With the increased popularity of distributed computing, fueled mostly by the overwhelming up take of mobile devices both for business as well as personal use, new highly scalable technologies for persisting data have been developed. These technologies tend to rely more on an expanding network of smaller computing units as they grow by scaling out to more units, as opposed to a small number of large and ever growing computing units which grow capacity by scaling up. Scaling out is most often referred to as “horizontal scaling” while scaling up is referred to as “vertical scaling”. There is no doubt that horizontal scaling is more popular today than vertical scaling. Going hand-in-hand with the horizontal scaling trend has been the introduction of alternative data stores now collectively known as NOSQL databases.

Three types of NOSQL databases that are designed to store a rich structure of closely related data that is accessed as a unit were identified by (Sadalage and Fowler 2013)[i]. They call this type of database an aggregate-oriented database because its basic storage structure is conceptualized differently from that of a traditional relational database management system (RDBMS). An RDBMS stores its data in tables, or more precisely in relations. Relations allow data to be normalized into units (tables) which contain data that is dependent only upon the primary key of the entity. From a logical perspective we can say that each set of attribute values (i.e. a row in a table) describes one and only one instance of an entity which in turn is differentiated from all other instances of all other entities by its unique identifier. The columns of the table store the attribute values of the entity instance where its row intersects with its columns.

In practice this results quite often in data about customers stored in a Customer table, data about products in a Product table, data about Orders in an Order table and so forth. This is a very powerful design because it does not presuppose any fixed relationship between Customers, Products and Orders, but it let’s designers and developers link them together in any way that meets business requirements even when these requirements might not necessarily be known in advance. This adhoc linking is made possible by the SQL language[ii].

NOSQL databases, in order to provide more performance across distributed data stores, even when the nodes are distributed globally, were conceptualized and built with a different set of priorities. Non-deterministic query structure was not a priority, but instead just capturing and persisting the data as quickly as possible was the top priority. There was no need to build SQL language interpreters into the architecture of these “new age” data stores. As a result NOSQL databases end up sacrificing some of the flexibility needed to support non-deterministic query construction in favor of higher performance access in a distributed landscape, or cluster.

Inevitably this trade-off has lead to the need for designers to know or predict in advance how the data will be accessed, which entities will need to be joined, and in what order to answer their business questions. The loss of the luxury of not needing to know in advance exactly how your data will be accessed is the price that is paid for better performance. Fair enough! Nothing comes without its cost, especially in the world of computing. The important thing to remember is that there will always be a trade off[iii].

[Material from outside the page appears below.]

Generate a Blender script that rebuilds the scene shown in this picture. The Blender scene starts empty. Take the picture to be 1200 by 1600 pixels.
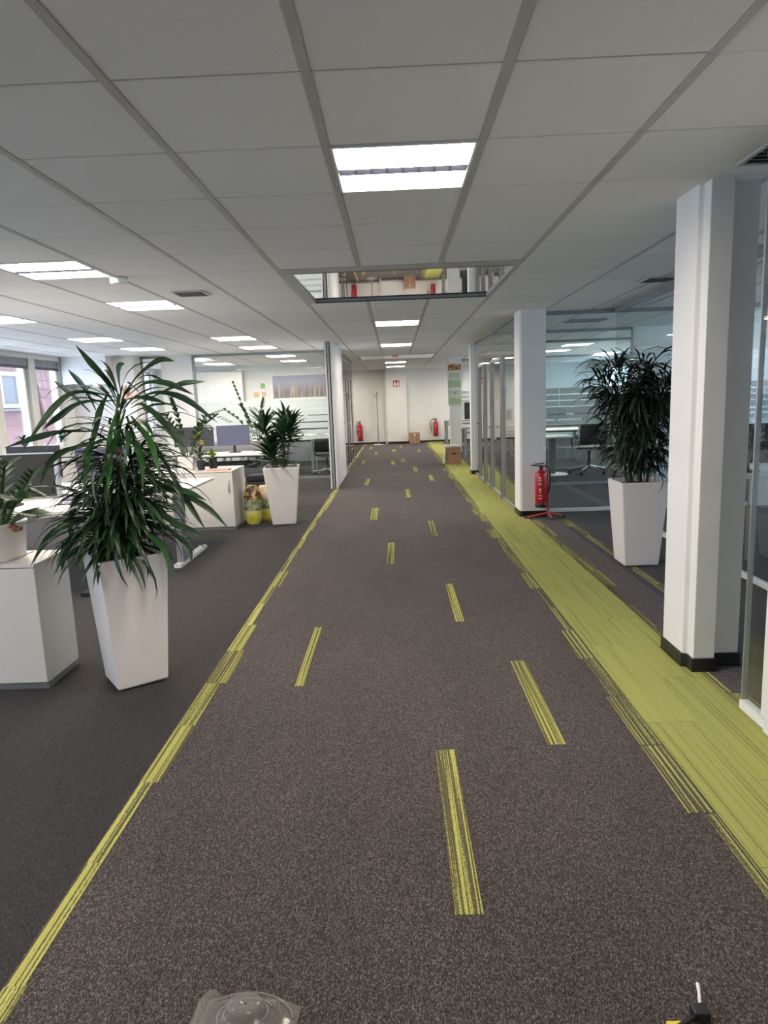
import bpy, math, random
from math import sin, cos, pi, radians
from mathutils import Vector, Matrix
random.seed(7)
SC = bpy.context.scene
COL = SC.collection

# ---------------------------------------------------------------- camera, sky, exposure
F_PX, TILT, YAW, ROLL, EYE, CEIL = 1062.99, .1644, -.0209, .0373, 1.5416, 2.545
cy, sy, ct, st = cos(YAW), sin(YAW), cos(TILT), sin(TILT)
FWD = Vector((sy*ct, cy*ct, -st)); RT = Vector((cy, -sy, 0)); UP = RT.cross(FWD)
R2 = RT*cos(ROLL) - UP*sin(ROLL); U2 = RT*sin(ROLL) + UP*cos(ROLL)
cam = bpy.data.objects.new('camera', bpy.data.cameras.new('camera'))
COL.objects.link(cam); SC.camera = cam
M = Matrix((R2, U2, -FWD)).transposed().to_4x4(); M.translation = Vector((0, 0, EYE))
cam.matrix_world = M
cam.data.sensor_fit = 'VERTICAL'; cam.data.sensor_height = 24.0
cam.data.lens = F_PX*24.0/1600; cam.data.clip_start = .05; cam.data.clip_end = 200

SKY_STRENGTH = 4.6
LAMP_STRENGTH = 30.0
w = bpy.data.worlds.new('overcast_sky'); SC.world = w; w.use_nodes = True
nt = w.node_tree; bg = nt.nodes['Background']
tc = nt.nodes.new('ShaderNodeTexCoord'); sx = nt.nodes.new('ShaderNodeSeparateXYZ')
cr = nt.nodes.new('ShaderNodeValToRGB')
nt.links.new(tc.outputs['Generated'], sx.inputs[0]); nt.links.new(sx.outputs['Z'], cr.inputs[0])
cr.color_ramp.elements[0].position = 0.0; cr.color_ramp.elements[0].color = (.60, .72, .92, 1)
cr.color_ramp.elements[1].position = .7; cr.color_ramp.elements[1].color = (.62, .77, 1.0, 1)
nt.links.new(cr.outputs[0], bg.inputs['Color']); bg.inputs['Strength'].default_value = SKY_STRENGTH
SC.view_settings.view_transform = 'Standard'; SC.view_settings.look = 'None'
SC.view_settings.gamma = 1; SC.view_settings.use_curve_mapping = False
SC.view_settings.exposure = 0.8
SC.cycles.max_bounces = 10; SC.cycles.diffuse_bounces = 5; SC.cycles.glossy_bounces = 5
SC.cycles.transparent_max_bounces = 32; SC.cycles.sample_clamp_indirect = 4
SC.cycles.caustics_reflective = False; SC.cycles.caustics_refractive = False
SC.cycles.use_denoising = True

# ---------------------------------------------------------------- materials
def principled(name, col, rough=.5, metal=0, spec=.5):
    m = bpy.data.materials.new(name); m.use_nodes = True
    b = m.node_tree.nodes['Principled BSDF']
    b.inputs['Base Color'].default_value = (*col, 1); b.inputs['Roughness'].default_value = rough
    b.inputs['Metallic'].default_value = metal; b.inputs['Specular IOR Level'].default_value = spec
    return m, m.node_tree, b
def noisy(name, c1, c2, scale, rough=.5, metal=0, bump=0, stretch=(1, 1, 1), lo=.35, hi=.65, spec=.5, detail=3, rand=0):
    """base colour from a noise between two colours in metres, optional bump"""
    m, t, b = principled(name, c1, rough, metal, spec)
    g = t.nodes.new('ShaderNodeNewGeometry'); mp = t.nodes.new('ShaderNodeMapping')
    mp.inputs['Scale'].default_value = stretch
    n = t.nodes.new('ShaderNodeTexNoise'); n.inputs['Scale'].default_value = scale; n.inputs['Detail'].default_value = detail
    t.links.new(g.outputs['Position'], mp.inputs['Vector']); t.links.new(mp.outputs[0], n.inputs['Vector'])
    r = t.nodes.new('ShaderNodeValToRGB'); r.color_ramp.elements[0].position = lo; r.color_ramp.elements[1].position = hi
    r.color_ramp.elements[0].color = (*c1, 1); r.color_ramp.elements[1].color = (*c2, 1)
    t.links.new(n.outputs['Fac'], r.inputs[0])
    out = r.outputs[0]
    if rand:
        oi = t.nodes.new('ShaderNodeObjectInfo'); hs = t.nodes.new('ShaderNodeHueSaturation')
        mr = t.nodes.new('ShaderNodeMapRange'); mr.inputs['To Min'].default_value = 1-rand; mr.inputs['To Max'].default_value = 1+rand
        t.links.new(oi.outputs['Random'], mr.inputs['Value']); t.links.new(mr.outputs[0], hs.inputs['Value'])
        t.links.new(out, hs.inputs['Color']); out = hs.outputs[0]
    t.links.new(out, b.inputs['Base Color'])
    if bump:
        bp = t.nodes.new('ShaderNodeBump'); bp.inputs['Strength'].default_value = bump; bp.inputs['Distance'].default_value = .003
        t.links.new(n.outputs['Fac'], bp.inputs['Height']); t.links.new(bp.outputs[0], b.inputs['Normal'])
    return m
def fleck(name, stops, scale):
    m, t, b = principled(name, (.1, .1, .1), .97, 0, .1)
    b.inputs['Sheen Weight'].default_value = .13; b.inputs['Sheen Roughness'].default_value = .6; b.inputs['Sheen Tint'].default_value = (.62, .58, .60, 1)
    g = t.nodes.new('ShaderNodeNewGeometry'); mp = t.nodes.new('ShaderNodeMapping'); mp.inputs['Scale'].default_value = (1, .45, 1)
    v = t.nodes.new('ShaderNodeTexVoronoi'); v.inputs['Scale'].default_value = scale; sp = t.nodes.new('ShaderNodeSeparateColor')
    t.links.new(g.outputs['Position'], mp.inputs['Vector']); t.links.new(mp.outputs[0], v.inputs['Vector']); t.links.new(v.outputs['Color'], sp.inputs[0])
    n = t.nodes.new('ShaderNodeTexNoise'); n.inputs['Scale'].default_value = 2.2; n.inputs['Detail'].default_value = 4; t.links.new(mp.outputs[0], n.inputs['Vector'])
    ma = t.nodes.new('ShaderNodeMath'); ma.operation = 'MULTIPLY_ADD'; ma.inputs[1].default_value = .22; ma.inputs[2].default_value = -.11; t.links.new(n.outputs['Fac'], ma.inputs[0])
    ad = t.nodes.new('ShaderNodeMath'); ad.operation = 'ADD'; t.links.new(sp.outputs[0], ad.inputs[0]); t.links.new(ma.outputs[0], ad.inputs[1])
    r = t.nodes.new('ShaderNodeValToRGB'); e = r.color_ramp.elements
    while len(e) < len(stops): e.new(.5)
    for k, (p, c) in enumerate(stops): e[k].position = p; e[k].color = (*c, 1)
    t.links.new(ad.outputs[0], r.inputs[0]); t.links.new(r.outputs[0], b.inputs['Base Color'])
    bp = t.nodes.new('ShaderNodeBump'); bp.inputs['Strength'].default_value = .15; bp.inputs['Distance'].default_value = .002
    t.links.new(sp.outputs[1], bp.inputs['Height']); t.links.new(bp.outputs[0], b.inputs['Normal'])
    return m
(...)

There are three aggregate-oriented NOSQL database categories that have emerged over the last several years: Key-Value, Document, and Column Family. Each is different but they share a conceptually similar data storage unit called an aggregate[iv]. A data modeler (or developer modeling an application’s data) using these new types of models needs to start thinking about how the data will be accessed earlier in the design and development process than ever before. As (Sadalage and Fowler 2013) state, aggregate awareness needs to be made part of the design of the data model[v]. I can see how this could be the case when there is a lack of clarity between the role of database design and that of database development. With the advent of aggregates and aggregate-orientation the job of a business intelligence data modeler has changed from being able to concentrate on business requirements to needing to be more aware of how the data will be accessed and stored. This challenge is stated succinctly by (Jovanovic and Benson 2013) when they say NoSQL databases have opened a new non-trivial problem area for data modelers[vi].

If we do the aggregate data modeling at a level independent of the style of the data store (i.e. Key Value, Document or Column Family) however we can create implementation neutral and re-useable data models that reflect the requirements of the business as much as they reflect the requirements of the technology used to implement it. Data organized with an aggregate-orientation needs to be modeled at a logical level just as much as data organized with a relational orientation ever did. In both cases we need to start with the basic entities that describe business value for persisting and manipulating data. The need for an organizing framework for data still exists. We still need to know which real world entities (regardless of how they are instantiated in the data store) the business cares about and how these entities relate to each other.

Business Object Categories

6BI is built on a framework of six universal and re-usable Business Object Categories (BOCs). Each BOC represents a non-overlapping category of business data. Each category corresponds to one of the six basic interrogatives: Who, What, Where, When, How and Why. Figure 1 shows the six basic interrogatives and the business object category which is derived from each including example sub-categories which will be used in subsequent business data model examples.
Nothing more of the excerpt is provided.